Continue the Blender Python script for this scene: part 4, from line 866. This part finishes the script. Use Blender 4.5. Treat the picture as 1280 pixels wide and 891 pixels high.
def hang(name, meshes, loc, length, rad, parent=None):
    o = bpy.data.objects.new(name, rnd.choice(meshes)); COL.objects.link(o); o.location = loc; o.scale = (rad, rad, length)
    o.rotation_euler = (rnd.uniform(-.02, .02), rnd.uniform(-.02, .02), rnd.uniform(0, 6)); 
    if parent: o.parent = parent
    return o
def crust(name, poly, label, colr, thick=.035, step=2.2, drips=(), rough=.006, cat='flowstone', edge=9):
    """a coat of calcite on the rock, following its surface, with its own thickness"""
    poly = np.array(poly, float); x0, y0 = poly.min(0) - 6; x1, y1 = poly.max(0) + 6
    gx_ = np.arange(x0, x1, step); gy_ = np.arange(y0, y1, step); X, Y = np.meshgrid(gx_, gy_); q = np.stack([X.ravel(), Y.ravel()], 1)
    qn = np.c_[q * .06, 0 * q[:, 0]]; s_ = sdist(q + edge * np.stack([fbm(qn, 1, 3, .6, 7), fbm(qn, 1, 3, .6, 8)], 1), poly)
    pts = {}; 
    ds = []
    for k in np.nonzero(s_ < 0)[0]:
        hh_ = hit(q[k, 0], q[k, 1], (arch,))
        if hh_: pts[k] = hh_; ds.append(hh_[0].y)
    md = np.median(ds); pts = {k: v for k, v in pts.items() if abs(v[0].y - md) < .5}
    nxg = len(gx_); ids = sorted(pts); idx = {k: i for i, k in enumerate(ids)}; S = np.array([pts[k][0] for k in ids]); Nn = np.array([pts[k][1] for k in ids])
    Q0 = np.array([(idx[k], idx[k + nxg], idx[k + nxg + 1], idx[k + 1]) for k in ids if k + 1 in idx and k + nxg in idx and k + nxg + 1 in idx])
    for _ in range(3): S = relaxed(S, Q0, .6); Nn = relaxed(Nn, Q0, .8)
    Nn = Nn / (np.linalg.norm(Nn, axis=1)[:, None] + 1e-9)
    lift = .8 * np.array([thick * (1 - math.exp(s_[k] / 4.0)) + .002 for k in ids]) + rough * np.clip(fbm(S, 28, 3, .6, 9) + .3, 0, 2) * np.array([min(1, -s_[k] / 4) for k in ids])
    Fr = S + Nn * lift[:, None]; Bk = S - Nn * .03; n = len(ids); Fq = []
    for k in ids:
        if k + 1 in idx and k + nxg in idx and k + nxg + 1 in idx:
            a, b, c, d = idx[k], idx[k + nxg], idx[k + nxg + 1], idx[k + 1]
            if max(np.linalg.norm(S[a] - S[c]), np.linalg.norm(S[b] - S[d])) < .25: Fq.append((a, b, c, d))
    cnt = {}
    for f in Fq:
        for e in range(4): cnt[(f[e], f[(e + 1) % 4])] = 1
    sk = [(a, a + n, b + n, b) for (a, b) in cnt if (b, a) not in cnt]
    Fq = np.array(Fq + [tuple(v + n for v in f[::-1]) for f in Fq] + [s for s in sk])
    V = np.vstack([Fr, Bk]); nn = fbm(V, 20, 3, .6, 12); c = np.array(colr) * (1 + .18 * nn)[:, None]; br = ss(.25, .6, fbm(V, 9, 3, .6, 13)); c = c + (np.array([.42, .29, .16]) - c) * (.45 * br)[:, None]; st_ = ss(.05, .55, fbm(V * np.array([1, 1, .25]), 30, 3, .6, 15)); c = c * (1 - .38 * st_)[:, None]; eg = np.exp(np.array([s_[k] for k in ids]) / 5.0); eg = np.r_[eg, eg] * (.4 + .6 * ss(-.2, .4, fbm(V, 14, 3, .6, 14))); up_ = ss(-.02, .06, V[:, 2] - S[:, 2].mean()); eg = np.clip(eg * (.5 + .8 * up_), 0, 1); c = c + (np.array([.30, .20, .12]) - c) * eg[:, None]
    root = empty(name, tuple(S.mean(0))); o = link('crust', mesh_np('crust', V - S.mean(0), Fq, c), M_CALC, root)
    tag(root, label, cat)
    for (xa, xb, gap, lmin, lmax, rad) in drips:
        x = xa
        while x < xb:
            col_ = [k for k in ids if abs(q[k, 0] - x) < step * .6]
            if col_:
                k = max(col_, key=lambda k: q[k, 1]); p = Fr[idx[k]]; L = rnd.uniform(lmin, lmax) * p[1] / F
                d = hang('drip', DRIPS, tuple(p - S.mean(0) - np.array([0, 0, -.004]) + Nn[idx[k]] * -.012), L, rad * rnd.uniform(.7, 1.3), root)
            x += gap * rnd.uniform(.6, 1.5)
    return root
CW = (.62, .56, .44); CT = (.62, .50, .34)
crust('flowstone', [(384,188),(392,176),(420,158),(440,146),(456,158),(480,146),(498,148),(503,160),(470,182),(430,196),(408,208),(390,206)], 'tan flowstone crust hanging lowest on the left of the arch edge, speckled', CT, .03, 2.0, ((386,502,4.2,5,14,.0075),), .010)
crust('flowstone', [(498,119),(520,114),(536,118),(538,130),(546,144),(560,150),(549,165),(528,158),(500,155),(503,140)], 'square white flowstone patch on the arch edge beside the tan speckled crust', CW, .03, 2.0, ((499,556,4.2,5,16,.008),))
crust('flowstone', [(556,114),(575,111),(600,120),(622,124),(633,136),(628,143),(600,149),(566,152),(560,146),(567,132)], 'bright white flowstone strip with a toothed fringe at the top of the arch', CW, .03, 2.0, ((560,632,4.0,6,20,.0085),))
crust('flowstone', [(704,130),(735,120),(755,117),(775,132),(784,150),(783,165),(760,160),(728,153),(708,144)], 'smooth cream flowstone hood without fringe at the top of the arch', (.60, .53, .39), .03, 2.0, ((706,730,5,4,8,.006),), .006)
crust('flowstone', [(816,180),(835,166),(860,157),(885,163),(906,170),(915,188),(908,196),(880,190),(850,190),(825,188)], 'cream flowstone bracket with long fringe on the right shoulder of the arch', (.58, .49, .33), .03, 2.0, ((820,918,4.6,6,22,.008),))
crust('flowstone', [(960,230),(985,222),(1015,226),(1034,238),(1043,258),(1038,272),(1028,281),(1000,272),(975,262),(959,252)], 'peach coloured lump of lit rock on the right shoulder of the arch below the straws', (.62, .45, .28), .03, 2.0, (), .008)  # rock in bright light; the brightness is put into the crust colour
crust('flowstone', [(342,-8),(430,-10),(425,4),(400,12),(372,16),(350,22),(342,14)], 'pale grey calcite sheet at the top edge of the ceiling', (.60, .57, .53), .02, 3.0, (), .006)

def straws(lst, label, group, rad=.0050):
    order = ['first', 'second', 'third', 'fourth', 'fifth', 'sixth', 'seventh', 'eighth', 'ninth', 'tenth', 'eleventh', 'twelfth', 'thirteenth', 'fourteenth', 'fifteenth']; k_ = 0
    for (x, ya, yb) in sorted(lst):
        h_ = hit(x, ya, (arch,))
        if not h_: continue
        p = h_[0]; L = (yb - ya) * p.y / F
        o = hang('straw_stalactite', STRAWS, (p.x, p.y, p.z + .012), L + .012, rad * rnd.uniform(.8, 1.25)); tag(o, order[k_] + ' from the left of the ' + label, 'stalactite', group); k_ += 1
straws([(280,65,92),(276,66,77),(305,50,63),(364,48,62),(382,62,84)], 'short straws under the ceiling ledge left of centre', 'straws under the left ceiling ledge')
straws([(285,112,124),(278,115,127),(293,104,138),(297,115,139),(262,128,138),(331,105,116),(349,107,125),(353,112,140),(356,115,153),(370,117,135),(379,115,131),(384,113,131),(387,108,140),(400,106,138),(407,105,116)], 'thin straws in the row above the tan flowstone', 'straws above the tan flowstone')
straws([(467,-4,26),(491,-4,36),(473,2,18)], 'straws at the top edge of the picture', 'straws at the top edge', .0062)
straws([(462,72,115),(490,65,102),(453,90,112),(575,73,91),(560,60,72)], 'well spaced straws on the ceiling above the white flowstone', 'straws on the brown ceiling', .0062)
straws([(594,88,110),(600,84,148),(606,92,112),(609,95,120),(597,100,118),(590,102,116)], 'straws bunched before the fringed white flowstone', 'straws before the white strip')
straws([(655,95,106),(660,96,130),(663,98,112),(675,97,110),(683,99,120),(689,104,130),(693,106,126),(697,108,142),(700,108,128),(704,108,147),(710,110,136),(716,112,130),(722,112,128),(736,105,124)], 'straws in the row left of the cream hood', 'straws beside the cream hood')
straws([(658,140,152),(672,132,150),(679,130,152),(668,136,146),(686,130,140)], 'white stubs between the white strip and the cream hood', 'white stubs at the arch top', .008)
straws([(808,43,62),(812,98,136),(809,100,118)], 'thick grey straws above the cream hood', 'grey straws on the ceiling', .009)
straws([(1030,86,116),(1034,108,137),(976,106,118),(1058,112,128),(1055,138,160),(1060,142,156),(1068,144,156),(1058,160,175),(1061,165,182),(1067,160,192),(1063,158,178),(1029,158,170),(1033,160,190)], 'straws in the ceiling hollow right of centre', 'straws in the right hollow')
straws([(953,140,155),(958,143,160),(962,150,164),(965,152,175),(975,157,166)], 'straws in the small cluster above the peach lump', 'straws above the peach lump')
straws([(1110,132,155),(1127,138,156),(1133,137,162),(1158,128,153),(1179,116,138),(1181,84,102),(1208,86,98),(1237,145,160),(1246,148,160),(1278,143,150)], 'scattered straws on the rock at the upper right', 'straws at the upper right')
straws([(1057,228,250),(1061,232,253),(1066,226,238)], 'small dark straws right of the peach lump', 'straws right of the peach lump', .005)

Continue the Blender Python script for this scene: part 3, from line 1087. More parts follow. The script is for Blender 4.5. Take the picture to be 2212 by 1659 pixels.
----
### Given instruction:
From the entries above, copy every line where the word "script" shows up.

### Full solution:
Continue the Blender Python script for this scene: part 4, from line 866. This part finishes the script. Use Blender 4.5. Treat the picture as 1280 pixels wide and 891 pixels high.
Continue the Blender Python script for this scene: part 3, from line 1087. More parts follow. The script is for Blender 4.5. Take the picture to be 2212 by 1659 pixels.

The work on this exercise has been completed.